Exercise task:
The required output is a word-for-word copy of the lines from the line bearing "MB().box(PL, PL +" through the line bearing "MB().box(0, PL, -.03, .0, fz(1264, 272)", inclusive, and no other lines.

(Rows from a 3D scene dataset)
— Begin —
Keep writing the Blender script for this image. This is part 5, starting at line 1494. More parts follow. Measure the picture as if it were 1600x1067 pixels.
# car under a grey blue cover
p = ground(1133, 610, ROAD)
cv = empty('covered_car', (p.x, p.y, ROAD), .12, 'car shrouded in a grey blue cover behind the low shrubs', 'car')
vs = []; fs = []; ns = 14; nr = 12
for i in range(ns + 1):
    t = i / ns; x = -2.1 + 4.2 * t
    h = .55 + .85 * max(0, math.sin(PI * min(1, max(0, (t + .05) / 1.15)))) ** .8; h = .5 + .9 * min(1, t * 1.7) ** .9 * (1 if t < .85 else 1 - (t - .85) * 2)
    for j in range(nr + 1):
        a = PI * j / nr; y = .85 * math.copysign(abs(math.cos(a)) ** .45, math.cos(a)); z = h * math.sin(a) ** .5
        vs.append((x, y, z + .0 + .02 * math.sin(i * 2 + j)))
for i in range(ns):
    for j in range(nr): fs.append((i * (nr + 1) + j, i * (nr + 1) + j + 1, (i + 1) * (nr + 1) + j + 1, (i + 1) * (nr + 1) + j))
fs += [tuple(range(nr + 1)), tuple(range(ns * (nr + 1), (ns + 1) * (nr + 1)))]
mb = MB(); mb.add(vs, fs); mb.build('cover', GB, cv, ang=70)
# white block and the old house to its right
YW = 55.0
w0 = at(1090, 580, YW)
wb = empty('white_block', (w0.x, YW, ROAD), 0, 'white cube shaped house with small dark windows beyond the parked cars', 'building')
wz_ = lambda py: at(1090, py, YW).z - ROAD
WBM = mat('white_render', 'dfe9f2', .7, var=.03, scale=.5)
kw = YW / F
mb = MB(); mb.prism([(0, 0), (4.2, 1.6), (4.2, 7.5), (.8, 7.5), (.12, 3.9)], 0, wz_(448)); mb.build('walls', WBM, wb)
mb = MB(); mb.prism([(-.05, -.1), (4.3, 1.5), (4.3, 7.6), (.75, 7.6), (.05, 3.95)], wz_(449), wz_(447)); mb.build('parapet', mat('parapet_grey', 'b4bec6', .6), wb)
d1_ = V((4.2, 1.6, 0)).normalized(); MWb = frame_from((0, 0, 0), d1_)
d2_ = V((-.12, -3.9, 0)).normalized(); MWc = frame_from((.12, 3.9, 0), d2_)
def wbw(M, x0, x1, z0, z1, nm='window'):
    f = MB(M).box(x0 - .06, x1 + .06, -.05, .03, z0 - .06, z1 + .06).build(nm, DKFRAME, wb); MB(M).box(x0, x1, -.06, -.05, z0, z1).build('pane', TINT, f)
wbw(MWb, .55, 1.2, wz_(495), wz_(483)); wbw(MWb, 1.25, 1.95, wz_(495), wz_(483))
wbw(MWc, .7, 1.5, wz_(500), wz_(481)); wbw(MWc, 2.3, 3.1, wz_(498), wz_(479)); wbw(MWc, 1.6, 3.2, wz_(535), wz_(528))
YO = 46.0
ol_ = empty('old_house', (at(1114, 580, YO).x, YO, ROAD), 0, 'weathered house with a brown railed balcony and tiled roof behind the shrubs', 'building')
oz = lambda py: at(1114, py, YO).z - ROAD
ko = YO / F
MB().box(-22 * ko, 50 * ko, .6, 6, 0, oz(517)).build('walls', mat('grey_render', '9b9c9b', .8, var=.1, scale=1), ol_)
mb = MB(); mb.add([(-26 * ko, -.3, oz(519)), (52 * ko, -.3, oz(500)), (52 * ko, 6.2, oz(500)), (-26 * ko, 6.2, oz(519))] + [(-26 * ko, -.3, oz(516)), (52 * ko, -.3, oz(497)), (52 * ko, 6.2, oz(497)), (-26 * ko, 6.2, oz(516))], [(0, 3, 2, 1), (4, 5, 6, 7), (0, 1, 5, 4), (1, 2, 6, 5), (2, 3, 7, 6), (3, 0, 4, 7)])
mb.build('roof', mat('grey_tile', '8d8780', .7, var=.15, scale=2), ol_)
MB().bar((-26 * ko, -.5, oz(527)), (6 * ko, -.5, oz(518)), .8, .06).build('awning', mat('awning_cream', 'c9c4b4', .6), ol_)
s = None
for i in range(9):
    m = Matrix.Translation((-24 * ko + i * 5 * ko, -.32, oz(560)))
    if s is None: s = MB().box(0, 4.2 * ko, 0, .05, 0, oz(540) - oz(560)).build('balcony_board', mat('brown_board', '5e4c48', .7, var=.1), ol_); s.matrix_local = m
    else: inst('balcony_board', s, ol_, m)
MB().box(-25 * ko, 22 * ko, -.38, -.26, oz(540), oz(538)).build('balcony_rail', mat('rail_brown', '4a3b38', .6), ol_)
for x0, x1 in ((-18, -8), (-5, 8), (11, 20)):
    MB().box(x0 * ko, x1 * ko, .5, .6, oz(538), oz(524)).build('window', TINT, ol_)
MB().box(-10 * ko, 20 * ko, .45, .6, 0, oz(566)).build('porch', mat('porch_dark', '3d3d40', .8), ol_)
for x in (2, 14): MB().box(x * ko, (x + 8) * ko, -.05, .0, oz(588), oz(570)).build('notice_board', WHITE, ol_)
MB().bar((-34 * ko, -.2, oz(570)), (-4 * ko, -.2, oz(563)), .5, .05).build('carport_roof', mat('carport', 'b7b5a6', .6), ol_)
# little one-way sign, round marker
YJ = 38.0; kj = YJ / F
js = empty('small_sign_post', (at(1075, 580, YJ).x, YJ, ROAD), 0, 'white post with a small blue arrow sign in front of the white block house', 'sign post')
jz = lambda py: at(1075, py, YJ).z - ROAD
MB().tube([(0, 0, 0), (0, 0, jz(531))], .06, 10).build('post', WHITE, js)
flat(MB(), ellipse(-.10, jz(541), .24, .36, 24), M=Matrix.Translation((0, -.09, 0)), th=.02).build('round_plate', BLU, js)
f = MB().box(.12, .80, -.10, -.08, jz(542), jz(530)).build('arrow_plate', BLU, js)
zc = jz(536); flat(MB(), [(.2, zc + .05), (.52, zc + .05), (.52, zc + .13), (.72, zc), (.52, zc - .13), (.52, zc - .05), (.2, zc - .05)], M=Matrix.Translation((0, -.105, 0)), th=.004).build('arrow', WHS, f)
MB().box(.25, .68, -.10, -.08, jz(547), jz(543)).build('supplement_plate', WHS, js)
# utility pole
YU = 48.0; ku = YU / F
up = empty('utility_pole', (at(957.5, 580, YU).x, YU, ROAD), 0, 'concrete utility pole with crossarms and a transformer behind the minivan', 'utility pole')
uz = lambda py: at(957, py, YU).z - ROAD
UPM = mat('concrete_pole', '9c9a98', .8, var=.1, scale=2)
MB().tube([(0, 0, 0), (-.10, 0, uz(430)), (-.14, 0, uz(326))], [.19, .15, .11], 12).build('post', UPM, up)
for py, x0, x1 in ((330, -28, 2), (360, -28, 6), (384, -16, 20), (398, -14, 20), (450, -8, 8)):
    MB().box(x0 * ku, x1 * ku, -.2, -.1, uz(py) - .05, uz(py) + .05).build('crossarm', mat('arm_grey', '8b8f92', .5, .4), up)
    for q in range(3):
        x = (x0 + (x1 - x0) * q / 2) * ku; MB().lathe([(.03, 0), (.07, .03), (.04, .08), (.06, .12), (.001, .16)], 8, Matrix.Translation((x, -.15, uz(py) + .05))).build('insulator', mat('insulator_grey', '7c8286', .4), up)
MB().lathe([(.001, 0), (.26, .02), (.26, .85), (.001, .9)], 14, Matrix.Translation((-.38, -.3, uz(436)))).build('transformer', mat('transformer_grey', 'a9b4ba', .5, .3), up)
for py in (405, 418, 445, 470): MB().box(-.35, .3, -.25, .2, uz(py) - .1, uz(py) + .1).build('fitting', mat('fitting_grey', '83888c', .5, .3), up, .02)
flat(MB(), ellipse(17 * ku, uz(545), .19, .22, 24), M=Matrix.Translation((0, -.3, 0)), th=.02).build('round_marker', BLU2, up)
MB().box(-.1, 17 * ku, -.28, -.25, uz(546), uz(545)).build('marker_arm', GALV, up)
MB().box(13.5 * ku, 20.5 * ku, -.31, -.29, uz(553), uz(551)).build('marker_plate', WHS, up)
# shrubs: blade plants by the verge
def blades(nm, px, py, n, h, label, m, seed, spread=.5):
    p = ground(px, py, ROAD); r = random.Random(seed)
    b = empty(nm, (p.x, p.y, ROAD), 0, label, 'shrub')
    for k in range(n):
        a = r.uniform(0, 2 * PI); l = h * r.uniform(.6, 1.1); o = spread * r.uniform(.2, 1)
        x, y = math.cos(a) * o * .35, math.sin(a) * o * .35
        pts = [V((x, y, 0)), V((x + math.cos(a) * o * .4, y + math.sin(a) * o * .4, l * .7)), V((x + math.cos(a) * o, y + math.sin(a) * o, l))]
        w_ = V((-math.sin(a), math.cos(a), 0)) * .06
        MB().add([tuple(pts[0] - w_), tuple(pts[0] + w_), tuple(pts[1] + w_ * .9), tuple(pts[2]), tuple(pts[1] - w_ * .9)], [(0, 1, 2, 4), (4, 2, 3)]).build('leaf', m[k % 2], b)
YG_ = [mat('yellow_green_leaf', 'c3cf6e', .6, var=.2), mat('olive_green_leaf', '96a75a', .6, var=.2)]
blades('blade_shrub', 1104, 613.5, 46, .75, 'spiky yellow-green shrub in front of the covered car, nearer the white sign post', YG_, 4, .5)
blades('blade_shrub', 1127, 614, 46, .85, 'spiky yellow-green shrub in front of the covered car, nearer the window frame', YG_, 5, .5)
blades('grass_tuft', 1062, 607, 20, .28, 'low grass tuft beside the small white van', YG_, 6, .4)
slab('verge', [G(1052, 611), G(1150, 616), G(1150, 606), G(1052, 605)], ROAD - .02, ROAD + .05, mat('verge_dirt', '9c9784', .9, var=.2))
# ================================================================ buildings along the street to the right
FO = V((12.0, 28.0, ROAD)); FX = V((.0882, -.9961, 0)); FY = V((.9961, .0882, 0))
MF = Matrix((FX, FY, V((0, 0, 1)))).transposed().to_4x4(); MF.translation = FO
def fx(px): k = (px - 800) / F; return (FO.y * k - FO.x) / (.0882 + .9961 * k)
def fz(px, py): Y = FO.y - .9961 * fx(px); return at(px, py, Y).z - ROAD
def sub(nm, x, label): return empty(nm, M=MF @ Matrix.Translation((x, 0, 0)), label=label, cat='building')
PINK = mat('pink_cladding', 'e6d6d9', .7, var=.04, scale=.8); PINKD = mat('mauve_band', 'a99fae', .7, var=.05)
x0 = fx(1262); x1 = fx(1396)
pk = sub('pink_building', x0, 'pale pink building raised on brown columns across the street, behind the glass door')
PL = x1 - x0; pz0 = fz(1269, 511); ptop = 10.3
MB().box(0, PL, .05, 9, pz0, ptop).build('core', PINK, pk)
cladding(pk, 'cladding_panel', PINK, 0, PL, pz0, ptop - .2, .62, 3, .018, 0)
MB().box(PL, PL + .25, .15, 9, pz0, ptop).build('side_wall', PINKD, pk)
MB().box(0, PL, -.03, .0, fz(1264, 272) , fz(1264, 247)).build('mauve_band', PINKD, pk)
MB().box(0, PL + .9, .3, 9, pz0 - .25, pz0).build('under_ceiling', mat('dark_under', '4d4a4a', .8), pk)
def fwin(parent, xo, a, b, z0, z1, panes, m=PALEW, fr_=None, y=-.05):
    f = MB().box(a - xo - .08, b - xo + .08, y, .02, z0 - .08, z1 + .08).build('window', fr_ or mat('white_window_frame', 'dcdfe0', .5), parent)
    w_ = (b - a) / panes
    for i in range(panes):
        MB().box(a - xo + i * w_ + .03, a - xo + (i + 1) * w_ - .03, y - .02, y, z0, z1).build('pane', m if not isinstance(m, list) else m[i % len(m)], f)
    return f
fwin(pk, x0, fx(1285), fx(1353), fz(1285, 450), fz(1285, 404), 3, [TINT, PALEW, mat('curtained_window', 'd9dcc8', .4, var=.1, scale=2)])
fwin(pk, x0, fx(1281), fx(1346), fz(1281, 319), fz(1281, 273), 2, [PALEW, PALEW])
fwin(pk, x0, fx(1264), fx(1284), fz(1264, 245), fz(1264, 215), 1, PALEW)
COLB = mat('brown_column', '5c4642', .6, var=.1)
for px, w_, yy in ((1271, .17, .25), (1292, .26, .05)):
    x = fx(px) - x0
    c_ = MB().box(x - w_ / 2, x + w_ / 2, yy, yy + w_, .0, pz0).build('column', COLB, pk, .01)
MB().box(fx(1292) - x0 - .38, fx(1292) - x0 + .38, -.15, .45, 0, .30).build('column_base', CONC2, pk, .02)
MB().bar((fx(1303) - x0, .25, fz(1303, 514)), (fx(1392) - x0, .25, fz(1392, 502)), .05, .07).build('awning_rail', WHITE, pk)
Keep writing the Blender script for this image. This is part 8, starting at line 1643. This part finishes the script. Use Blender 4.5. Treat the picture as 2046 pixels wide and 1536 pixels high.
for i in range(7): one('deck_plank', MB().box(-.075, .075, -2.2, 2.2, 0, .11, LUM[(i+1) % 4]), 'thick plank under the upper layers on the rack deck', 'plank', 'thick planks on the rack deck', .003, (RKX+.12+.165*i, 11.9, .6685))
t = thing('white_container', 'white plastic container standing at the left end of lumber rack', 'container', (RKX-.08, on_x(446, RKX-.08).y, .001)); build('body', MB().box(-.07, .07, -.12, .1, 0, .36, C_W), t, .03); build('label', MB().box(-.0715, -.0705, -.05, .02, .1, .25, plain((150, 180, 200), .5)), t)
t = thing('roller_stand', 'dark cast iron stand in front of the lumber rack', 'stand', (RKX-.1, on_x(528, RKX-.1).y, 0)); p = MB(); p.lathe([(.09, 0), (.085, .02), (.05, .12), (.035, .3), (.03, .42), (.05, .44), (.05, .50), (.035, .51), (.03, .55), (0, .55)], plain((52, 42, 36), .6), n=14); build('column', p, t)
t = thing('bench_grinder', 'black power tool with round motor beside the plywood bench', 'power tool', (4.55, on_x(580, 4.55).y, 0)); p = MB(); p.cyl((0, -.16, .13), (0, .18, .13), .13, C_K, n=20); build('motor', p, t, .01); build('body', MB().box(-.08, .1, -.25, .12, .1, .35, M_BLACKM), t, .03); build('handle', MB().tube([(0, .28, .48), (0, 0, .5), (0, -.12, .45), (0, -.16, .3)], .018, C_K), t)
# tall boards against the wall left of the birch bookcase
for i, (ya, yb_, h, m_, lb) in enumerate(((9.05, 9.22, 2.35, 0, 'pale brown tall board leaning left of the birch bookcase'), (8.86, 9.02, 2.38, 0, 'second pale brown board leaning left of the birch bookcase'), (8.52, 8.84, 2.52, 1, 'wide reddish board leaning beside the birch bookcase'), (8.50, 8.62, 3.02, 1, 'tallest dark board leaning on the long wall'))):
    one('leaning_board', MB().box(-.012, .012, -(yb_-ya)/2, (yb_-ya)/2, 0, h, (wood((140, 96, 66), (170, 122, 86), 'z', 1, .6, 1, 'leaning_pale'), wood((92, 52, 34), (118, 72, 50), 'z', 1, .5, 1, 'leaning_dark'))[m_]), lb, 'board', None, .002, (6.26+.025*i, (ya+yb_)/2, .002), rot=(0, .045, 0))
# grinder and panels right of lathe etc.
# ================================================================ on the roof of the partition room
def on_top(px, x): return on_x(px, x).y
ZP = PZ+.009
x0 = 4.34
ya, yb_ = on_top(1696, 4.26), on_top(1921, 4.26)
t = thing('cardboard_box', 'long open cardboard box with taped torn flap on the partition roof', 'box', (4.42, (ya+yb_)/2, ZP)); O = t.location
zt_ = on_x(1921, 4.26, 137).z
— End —
Task answer:
MB().box(PL, PL + .25, .15, 9, pz0, ptop).build('side_wall', PINKD, pk)
MB().box(0, PL, -.03, .0, fz(1264, 272) , fz(1264, 247)).build('mauve_band', PINKD, pk)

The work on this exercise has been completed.